Take a special look at how it determines duration:
time = atoi(is->fields[1])*60; x = strchr(is->fields[1], ':') + 1; time += atoi(x); |
The first atoi() gets the number of minutes, then multiplies it by 60. The strchr() finds the colon, and sets x to point to the first character after the colon. The last command uses atoi() to determine the number of seconds and adds it to time.

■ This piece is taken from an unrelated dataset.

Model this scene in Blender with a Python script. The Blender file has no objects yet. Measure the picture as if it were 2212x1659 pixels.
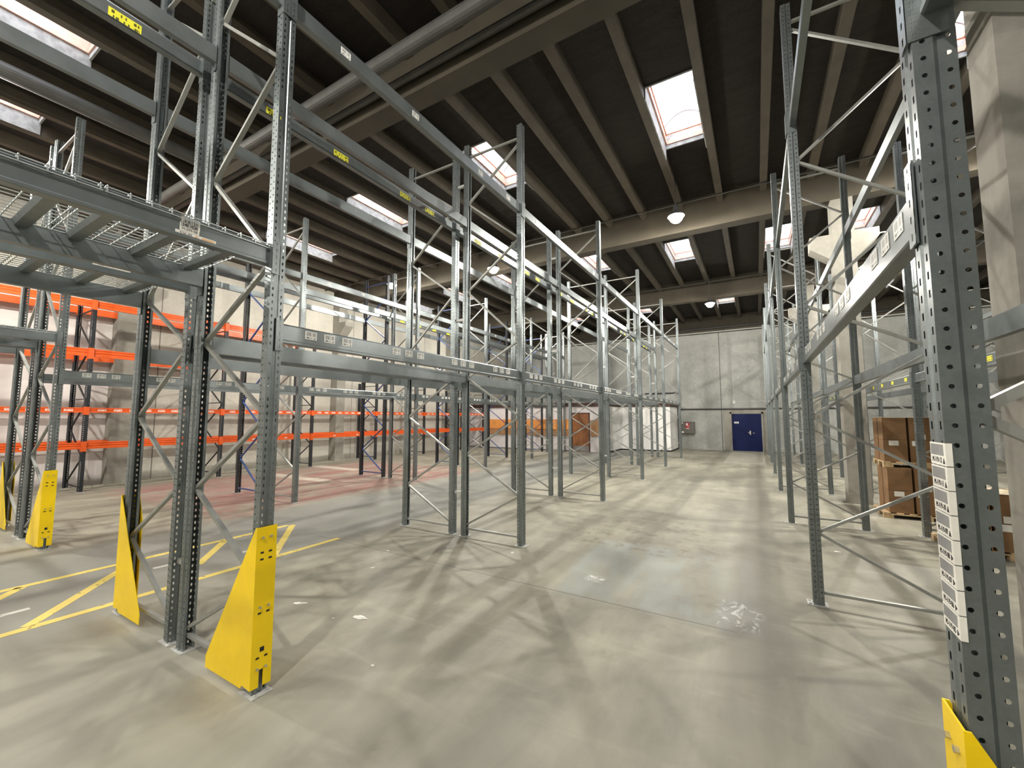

This runs fine. Like a good programmer, Frank double checks himself a little, by testing it on the first two lines. Since the first song has a duration of 3:05 and the second has a duration of 3:15, their average duration should be 3:10, or 190 seconds:
UNIX> head -2 Music.txt Back_In_Black 4:15 AC_DC Back_In_Black Rock 6 Larks'_Tongues_In_Aspic,_Part_III 5:56 King_Crimson Three_of_a_Perfect_Pair Rock 9 UNIX> head -2 Music.txt | genreport Total Songs: 2 Avg Duration: 305.50 Rock Songs: 2 Avg Duration: 305.50 Class Songs: 0 Avg Duration: nan Other Songs: 0 Avg Duration: nan UNIX> genreport < Music.txt Total Songs: 9126 Avg Duration: 277.42 Rock Songs: 3340 Avg Duration: 247.67 Class Songs: 3703 Avg Duration: 310.48 Other Songs: 2083 Avg Duration: 266.34 UNIX>Frank double-checks the last execution of genreport: 3340+3703+2083 = 9126. Moreover: (3340*247.67)+(3703*310.48)+(2083*266.34) = 2531711, and 9126*277.42 = 2531734. That's close enough for me (they'd match were we to print the averages to four decimal places.
First take a look at that header file:
typedef struct { double nsongs, ttime; double ncsongs, tctime; double nrsongs, trtime; double nosongs, totime; } Music_Info; *Music_Info read_music_file(char *filename); |
You'll see that the the relevant information is now bundled up in a struct whose name is Music_Info. Frank must convert his code to read filename instead of standard input, and allocate/return a Music_Info struct. Luther calls read_music_file(), and then prints out a report about the file in HTML. The makefile makes sure that all three files (frank.c, luther.c and flcommon.h) compile together correctly. Copy it all over and try it out:
UNIX> make fl gcc -g -c -I/home/plank/cs140/include luther.c gcc -g -c -I/home/plank/cs140/include frank.c gcc -O -o fl luther.o frank.o /home/plank/cs140/objs/libfdr.a UNIX> fl > report.htmlThe output is here. I will say that I made Luther's code ugly on purpose. If you think that Luther is overpaid at this point, you're probably correct, but it's hard to find good help these days....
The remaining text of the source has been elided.